記紀から読み解く縄文極孔神信仰の痕跡と天照大神の正体/斎藤守弘・極孔神仮説(完)
前衛科学評論家を自称し、UFOから超古代文明まで視野を広げていた故・斎藤守弘氏は、晩年に「縄文のビーナス」に着目し、古代「極孔神」信仰についての研究を重ねていた。遺稿をもとに、原始日本の精神文明を解き明かす全4回シリーズ完結編! (1回目)(2回目)(3回目)
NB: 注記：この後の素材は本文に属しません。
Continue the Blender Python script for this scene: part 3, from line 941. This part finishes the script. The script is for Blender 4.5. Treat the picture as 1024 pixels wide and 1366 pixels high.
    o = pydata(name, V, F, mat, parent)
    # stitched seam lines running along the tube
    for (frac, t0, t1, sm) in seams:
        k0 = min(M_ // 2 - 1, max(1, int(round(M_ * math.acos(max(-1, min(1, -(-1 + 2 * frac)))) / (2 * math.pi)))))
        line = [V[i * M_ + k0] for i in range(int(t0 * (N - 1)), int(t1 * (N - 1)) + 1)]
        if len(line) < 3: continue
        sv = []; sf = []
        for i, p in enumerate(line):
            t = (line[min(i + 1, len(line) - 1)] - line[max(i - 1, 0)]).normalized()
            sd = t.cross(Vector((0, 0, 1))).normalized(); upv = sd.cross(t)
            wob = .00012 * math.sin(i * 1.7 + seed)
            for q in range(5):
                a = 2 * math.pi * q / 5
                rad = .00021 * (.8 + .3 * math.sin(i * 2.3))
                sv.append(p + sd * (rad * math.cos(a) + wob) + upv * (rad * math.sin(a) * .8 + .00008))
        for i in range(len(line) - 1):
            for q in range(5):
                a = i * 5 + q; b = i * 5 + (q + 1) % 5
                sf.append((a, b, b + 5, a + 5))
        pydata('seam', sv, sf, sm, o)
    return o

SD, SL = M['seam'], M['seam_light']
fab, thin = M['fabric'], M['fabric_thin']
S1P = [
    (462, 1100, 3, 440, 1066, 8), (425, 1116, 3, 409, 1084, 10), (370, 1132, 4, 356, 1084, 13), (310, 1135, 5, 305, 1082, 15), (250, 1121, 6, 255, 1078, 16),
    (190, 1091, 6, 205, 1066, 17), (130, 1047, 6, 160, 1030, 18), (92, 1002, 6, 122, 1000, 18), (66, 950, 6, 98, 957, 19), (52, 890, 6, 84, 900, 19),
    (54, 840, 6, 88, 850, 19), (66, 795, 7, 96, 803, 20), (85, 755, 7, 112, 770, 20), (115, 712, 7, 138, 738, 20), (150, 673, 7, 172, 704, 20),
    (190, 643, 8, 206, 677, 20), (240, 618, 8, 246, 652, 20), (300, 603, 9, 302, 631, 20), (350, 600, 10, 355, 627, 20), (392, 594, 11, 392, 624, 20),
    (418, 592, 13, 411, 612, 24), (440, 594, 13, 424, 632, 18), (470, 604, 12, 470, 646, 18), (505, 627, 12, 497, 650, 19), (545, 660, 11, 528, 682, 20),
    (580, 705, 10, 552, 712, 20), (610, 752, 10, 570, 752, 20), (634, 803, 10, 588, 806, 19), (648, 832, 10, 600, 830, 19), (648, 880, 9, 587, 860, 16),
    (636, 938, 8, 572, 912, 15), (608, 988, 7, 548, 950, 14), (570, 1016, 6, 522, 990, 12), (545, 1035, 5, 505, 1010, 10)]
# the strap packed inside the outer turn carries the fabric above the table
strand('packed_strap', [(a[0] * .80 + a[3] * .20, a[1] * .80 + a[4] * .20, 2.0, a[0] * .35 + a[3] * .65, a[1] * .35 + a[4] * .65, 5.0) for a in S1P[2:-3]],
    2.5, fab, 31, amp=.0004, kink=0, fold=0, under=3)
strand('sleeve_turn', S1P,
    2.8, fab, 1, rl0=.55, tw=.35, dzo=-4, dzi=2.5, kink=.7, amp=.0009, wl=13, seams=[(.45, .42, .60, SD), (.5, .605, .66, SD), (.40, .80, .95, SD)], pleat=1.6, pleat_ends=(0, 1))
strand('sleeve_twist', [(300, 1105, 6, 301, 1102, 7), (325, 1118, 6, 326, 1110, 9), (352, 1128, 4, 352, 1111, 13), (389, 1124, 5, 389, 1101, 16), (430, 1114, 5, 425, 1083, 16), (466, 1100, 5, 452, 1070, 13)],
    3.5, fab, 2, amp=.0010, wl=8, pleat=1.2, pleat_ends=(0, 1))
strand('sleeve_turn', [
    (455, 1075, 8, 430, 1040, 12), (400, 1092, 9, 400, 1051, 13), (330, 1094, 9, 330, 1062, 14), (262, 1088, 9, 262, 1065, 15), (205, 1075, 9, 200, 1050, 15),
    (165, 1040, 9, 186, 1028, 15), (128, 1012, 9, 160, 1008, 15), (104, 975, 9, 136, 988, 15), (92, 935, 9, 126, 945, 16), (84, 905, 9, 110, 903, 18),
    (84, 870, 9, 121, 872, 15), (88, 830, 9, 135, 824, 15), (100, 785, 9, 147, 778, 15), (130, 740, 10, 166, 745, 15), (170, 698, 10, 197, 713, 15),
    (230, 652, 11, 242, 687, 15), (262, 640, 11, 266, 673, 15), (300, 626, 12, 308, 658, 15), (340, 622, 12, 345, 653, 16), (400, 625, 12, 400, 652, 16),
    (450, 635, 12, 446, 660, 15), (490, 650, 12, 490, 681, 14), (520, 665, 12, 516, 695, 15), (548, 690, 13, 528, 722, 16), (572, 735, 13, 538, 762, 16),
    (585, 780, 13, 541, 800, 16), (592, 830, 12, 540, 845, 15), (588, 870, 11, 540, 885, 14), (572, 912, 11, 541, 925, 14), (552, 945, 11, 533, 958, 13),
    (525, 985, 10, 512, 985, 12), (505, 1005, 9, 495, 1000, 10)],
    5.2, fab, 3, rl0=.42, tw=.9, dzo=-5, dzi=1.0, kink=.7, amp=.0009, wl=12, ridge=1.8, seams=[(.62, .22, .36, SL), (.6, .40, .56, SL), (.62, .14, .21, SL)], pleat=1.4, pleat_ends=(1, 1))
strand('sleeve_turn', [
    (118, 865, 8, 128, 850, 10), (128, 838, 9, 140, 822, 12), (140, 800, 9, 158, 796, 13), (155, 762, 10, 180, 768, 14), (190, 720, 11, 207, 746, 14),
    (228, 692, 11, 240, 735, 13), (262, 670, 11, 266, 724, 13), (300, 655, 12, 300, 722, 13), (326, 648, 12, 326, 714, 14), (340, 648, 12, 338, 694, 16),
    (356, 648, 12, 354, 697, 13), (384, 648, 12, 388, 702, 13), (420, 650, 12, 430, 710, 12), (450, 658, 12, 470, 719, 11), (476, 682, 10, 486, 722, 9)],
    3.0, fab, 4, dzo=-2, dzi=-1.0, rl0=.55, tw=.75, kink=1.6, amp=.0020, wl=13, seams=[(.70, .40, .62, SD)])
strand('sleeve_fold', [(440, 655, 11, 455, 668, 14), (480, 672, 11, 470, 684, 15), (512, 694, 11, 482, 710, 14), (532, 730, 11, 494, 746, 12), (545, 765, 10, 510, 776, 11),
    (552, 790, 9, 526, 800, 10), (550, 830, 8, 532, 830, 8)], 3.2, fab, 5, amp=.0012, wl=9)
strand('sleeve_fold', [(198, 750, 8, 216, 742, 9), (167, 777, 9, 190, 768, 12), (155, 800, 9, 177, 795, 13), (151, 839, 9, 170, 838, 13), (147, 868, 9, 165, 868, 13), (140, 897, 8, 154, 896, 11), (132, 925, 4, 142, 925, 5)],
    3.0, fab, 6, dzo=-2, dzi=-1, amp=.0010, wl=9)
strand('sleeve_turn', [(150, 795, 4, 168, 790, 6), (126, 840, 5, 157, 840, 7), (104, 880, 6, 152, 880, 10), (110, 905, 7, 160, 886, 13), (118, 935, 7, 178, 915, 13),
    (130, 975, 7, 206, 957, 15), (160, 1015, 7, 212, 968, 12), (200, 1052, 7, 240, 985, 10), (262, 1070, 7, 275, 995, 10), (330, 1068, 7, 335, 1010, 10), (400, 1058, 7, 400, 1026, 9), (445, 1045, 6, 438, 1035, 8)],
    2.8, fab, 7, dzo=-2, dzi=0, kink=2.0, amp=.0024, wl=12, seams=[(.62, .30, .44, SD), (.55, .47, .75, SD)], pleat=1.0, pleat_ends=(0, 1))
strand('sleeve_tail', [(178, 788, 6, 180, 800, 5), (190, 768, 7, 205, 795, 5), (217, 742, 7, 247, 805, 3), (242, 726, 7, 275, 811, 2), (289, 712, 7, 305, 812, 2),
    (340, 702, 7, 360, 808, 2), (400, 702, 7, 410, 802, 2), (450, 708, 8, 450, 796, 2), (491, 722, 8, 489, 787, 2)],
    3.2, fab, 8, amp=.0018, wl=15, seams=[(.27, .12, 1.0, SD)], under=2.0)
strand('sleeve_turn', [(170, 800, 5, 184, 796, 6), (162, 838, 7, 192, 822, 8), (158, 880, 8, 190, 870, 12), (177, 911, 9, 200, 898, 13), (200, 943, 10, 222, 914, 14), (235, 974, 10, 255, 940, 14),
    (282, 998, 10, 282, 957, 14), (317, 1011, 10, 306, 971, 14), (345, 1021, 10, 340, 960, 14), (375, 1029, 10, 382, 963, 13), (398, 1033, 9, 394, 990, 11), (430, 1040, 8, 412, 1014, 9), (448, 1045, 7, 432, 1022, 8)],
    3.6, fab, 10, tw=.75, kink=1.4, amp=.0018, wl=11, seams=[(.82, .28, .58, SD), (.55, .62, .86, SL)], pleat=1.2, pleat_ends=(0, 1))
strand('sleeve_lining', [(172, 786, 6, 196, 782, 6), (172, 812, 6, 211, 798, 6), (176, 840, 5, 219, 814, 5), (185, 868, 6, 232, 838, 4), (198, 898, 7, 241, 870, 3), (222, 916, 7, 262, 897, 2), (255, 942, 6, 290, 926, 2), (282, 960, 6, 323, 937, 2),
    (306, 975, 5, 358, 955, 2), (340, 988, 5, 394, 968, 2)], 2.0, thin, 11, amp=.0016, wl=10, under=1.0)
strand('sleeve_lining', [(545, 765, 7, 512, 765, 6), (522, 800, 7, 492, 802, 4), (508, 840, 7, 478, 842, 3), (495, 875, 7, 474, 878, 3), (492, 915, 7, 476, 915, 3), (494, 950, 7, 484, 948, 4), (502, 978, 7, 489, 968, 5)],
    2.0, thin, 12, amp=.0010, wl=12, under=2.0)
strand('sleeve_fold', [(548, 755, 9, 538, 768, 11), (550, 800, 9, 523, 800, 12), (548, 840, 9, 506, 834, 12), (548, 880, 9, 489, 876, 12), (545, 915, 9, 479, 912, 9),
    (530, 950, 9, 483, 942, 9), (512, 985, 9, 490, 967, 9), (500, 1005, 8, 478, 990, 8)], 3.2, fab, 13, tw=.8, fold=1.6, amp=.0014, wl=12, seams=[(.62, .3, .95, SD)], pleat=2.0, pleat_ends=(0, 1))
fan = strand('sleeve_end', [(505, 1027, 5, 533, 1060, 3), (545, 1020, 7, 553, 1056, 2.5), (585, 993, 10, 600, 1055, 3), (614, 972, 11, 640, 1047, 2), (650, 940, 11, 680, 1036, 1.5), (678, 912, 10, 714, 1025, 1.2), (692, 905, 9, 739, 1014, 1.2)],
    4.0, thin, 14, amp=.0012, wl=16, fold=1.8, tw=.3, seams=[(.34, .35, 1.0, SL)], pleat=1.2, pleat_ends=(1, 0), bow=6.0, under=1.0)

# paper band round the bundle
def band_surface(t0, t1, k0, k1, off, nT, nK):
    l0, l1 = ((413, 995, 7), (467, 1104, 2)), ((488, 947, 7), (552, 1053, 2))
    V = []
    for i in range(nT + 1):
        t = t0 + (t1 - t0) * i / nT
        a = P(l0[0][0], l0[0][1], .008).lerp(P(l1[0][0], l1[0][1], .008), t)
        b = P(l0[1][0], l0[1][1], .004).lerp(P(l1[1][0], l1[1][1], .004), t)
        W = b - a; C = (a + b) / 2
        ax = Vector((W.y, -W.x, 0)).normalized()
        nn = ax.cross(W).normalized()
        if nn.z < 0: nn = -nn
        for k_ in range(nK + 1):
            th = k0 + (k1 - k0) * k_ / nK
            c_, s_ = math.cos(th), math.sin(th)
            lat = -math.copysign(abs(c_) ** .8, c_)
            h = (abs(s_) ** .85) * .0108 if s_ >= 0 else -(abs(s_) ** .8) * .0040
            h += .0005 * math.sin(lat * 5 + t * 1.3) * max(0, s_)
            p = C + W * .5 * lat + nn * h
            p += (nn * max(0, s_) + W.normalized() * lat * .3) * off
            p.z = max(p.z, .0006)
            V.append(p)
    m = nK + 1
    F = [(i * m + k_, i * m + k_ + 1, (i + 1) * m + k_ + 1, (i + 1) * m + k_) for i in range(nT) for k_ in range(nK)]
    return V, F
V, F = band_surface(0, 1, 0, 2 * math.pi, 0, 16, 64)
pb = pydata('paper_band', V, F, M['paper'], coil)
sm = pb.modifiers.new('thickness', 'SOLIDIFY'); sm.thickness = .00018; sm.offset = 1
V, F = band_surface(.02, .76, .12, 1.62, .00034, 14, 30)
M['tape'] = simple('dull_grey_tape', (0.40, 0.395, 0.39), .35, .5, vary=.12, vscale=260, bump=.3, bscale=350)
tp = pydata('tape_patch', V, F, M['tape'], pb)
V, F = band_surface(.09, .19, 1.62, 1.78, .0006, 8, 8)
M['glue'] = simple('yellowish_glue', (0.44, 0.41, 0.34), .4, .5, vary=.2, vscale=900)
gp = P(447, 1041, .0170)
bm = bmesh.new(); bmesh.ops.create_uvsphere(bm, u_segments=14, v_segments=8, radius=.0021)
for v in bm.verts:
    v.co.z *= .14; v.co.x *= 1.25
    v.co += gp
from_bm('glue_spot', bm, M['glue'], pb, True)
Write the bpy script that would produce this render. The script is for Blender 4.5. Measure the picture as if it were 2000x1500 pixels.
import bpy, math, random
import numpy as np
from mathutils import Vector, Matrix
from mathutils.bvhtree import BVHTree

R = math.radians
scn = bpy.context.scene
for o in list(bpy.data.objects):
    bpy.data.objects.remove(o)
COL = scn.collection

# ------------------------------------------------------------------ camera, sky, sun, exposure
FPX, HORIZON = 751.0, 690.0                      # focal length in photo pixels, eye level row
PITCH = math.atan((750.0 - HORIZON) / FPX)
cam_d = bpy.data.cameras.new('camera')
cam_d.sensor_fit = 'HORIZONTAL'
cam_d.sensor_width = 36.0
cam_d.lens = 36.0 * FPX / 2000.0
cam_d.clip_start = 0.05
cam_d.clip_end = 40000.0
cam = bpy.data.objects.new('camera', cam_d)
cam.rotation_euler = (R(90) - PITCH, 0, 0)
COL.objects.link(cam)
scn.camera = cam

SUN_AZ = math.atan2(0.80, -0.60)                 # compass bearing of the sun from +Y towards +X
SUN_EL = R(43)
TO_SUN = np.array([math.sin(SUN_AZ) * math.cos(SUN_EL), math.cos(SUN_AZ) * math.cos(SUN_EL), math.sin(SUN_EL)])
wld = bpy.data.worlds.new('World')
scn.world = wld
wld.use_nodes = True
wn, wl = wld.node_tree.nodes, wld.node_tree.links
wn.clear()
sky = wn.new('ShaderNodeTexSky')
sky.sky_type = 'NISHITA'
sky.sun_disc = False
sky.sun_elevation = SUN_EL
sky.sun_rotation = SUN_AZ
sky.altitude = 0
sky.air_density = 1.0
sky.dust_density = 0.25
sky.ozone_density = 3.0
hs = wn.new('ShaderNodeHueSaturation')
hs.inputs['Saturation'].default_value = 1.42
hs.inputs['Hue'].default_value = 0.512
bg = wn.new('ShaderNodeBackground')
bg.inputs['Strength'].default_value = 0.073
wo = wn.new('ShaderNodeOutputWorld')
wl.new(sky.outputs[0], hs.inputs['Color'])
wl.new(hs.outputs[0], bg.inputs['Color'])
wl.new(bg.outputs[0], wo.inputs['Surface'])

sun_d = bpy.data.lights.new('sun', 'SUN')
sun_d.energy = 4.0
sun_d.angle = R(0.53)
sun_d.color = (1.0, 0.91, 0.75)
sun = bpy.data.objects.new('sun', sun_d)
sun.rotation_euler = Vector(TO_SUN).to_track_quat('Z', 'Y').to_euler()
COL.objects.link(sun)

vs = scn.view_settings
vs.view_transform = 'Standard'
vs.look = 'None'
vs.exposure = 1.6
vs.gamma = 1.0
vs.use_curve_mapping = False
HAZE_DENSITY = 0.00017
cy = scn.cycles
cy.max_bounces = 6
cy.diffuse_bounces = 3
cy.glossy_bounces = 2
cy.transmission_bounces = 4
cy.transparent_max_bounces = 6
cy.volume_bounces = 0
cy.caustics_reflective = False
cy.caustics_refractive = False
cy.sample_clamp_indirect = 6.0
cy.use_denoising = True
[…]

文=羽仁礼(一般社団法人潜在科学研究所主任研究員、ASIOS創設会員)
編集=高橋聖貴
縄文時代には太陽神信仰の形跡がない
前回まで、故斎藤守弘の「極孔神」仮説と、「縄文のビーナス像」は極孔神を具象化したのではないかという説について、それらの概要を紹介してきた。斎藤が、極孔神信仰と日本最古の書物である『古事記』や『日本書紀』、いわゆる『記紀』の記述に関連を見出していることは、この連載の第2回でも触れた。さらに斎藤は、『記紀』における神代の記述は、実は縄文時代に実際に起きた事件をもとにしている、とも主張する。
豊玉姫のお産の図(出典)。
たとえば『古事記』には、火遠理命(ほおりのみこと)の妻である豊玉姫(とよたまひめ)が出産の際、八尋(やひろ)の大鰐(おおわに)の姿になったとの記述がある。斎藤守弘はここにも極孔神信仰との関連を見る。
それは、『日本書紀』における同様の記述を根拠としている。『日本書紀』では、火遠理命は彦火火出見尊(ひこほほでみのみこと)と記され、豊玉姫はお産の際、竜に化身していたことになっている。
斎藤守弘によれば、竜は縄文三大至高神のひとつ、翼のある蛇の名残である(縄文三大至高神の残り二つは女性極孔神と男性月神)。そして豊玉姫が属する海人の一族では、縄文三大至高神の伝統が生きており、お産の際には極孔から魂を運んでくる翼のある蛇、つまり竜の模様のある衣装を身に着けたのではないかと推測している。
同様に斎藤守弘はその独自の見解に基づいて、天照大神が太陽神であるという、日本の常識とも言える考えにも疑問を呈しているのだ。その根拠はどこにあるのだろう。
冒頭で述べたように、斎藤守弘は『記紀』の記述は、縄文時代に実際に起きた事件を反映していると考える。そこで天照大神が太陽神であるためには、縄文時代にも太陽神信仰が存在しなければならないと想定した。しかし不思議なことに、縄文時代には太陽神信仰の形跡が見当たらないのだ。
たとえば古代エジプトでは、古代から太陽神についての記述が残っており、太陽を表す円盤を頭上に頂いた神の肖像が多く残されている。古代エジプトと異なり、文字のなかった縄文時代については、各地の遺跡から出土した遺物を調べるしかない。そこで斎藤守弘は 博物館や文化財センターで何千、何万にのぼる縄文土器などの遺物を観察した。しかし、明確に太陽神信仰を示す遺物を見つけることができなかったという。その代わりに見つかるのが、縄文のビーナスをはじめとする、極孔神信仰につながるものなのだ。
斎藤守弘の指摘を知り、筆者も可能な範囲で縄文時代の遺跡や遺物を調べてみた。すると斎藤の言う通り、明らかに太陽を示す遺物や、縄文人が太陽を神として崇拝していたという証拠は見つからなかった。
確かに岐阜県の金山巨石群や秋田県の大湯環状列石のように、太陽を観測するための装置を持つ遺跡は各地にある。しかしこれらは、夏至の日の太陽の位置など、生活に重要な季節の変わり目を知る暦のような存在である。太陽を神として崇拝していた証拠ではない。
斎藤守弘は、縄文時代には太陽神崇拝はなかったと結論する。とすると、天照大神は何だったのか。
金山巨石群(写真=Opqr/Wikipedia)。